Müslümanların değerlerine karşı hakaretin "ifade özgürlüğü" olamayacağını savunan Ahreyzi, bu konuda Batı ülkelerindeki genel anlayışı şöyle eleştirdi:
"Ben Batı (ülkelerinde) 25 yıldan fazla yaşadım. Eğer orada siyah bir insana hakaret ederseniz, siyah karşıtı bir ırkçı damgası yerseniz. Kadınlara karşı bir tavır alırsanız, kadın düşmanı sayılırsınız. Yahudilere hakaret ederseniz, antisemitist sayılırsınız. Ama bir Müslümana hakaret ederseniz, ifade özgürlüğünü kullanmış oluyorsunuz. Böyle bir ifade özgürlüğü olamaz. Bu, köklü medeniyete sahip bir topluluğa karşı yapılmış bir hakaret ve aşağılamadır."
"Onlar özgürse biz de özgürüz"
Gösteriye katılanlardan Sara Mübarek de Macron'un Hazreti Muhammed'e yönelik hakaret içeren karikatürleri ifade özgürlüğü olarak değerlendirmesine tepki gösterdi.

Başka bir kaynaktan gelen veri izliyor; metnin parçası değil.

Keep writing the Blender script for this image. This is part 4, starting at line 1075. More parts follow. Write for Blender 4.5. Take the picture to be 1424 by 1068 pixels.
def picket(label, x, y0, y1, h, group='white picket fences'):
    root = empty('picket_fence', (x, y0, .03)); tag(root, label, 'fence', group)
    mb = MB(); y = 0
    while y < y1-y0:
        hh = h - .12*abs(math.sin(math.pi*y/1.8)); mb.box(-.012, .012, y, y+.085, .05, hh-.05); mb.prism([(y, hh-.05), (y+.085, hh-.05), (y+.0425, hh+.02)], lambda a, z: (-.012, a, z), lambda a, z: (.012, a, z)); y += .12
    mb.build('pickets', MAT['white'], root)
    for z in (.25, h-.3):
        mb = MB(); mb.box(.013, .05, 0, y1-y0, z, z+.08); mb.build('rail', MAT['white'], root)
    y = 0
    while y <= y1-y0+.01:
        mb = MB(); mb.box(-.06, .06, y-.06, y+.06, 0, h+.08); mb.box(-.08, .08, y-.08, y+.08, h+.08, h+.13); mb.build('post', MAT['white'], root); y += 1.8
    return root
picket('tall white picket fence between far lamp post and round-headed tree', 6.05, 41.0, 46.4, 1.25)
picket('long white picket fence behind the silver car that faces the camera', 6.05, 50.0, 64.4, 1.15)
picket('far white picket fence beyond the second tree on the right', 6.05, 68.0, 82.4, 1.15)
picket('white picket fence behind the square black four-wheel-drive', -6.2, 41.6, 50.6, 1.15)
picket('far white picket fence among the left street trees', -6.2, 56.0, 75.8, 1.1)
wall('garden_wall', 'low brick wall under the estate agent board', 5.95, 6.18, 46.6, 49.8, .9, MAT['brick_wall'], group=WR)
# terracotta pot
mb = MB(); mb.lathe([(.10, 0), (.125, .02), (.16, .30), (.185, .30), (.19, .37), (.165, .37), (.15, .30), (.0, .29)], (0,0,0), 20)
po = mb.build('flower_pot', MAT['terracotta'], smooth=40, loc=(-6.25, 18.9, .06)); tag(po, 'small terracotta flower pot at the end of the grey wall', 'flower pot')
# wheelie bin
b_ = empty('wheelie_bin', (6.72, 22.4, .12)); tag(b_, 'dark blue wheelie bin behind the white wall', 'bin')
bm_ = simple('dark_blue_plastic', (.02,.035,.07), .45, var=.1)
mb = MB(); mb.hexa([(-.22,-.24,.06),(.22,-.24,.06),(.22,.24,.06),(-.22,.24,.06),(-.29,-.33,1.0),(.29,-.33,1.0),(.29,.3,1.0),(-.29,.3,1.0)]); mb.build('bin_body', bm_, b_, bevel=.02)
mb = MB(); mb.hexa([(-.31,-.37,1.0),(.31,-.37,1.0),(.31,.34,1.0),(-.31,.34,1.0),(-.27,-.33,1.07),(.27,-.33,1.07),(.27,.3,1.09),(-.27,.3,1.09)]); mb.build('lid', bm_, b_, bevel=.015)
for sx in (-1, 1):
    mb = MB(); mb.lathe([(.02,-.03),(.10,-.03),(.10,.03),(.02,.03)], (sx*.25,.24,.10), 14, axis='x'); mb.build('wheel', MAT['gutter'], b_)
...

"Peygamberimiz bizim için kutsaldır ve son derece önemlidir" diyen Trabluslu kadın, Macron'a hitaben eleştirilerini şöyle sürdürdü:
"Sen, kendini istediğin gibi ifade edebilirsin, istediklerini söylemekte özgürsün. Ancak peygamber bizim için hassas bir konu ve buna saygı duymalısın. Eğer duymazsan bizim de aynısını yapma hakkımız vardır. İlişkimizi kesme, boykot etme hakkımız vardır. Çünkü bizim de özgürlüğümüz var. Çözüm bu kadar, sen özgürsen biz de özgürüz."
Fransa'nın Libya politikasını da eleştiren Mübarek, "Fransa'nın Libya'nın ve Libyalıların hayatının yıkımında büyük rolü oldu. Fransa, (devrik lider Muammer Kaddafi'nin yönetime geldiği) 1969'dan beri satranç oynar gibi ülkemizle oynuyor" dedi.
Libyalı vatandaş Cemal Kamil Titi de Macron'un tavrının Müslümanlar arasındaki yansımalarına ilişkin şunları söyledi:
"Bu tutumlarıyla Peygamberimize ve Müslümanlara zarar veremezler. Çünkü Allah, peygamberi, ona kötülük yapan ve onunla alay edenlerden zaten korumuştur. Hatta bilakis, Müslümanlar olarak peygamber sevgisi konusunda kendimizi yeniden gözden geçirmemize vesile oldular. Onun mesajını ve ahlakını nasıl taşımamız gerektiğini, peygamberin yolundan nasıl gideceğimizi yeniden düşünmemizi sağladılar."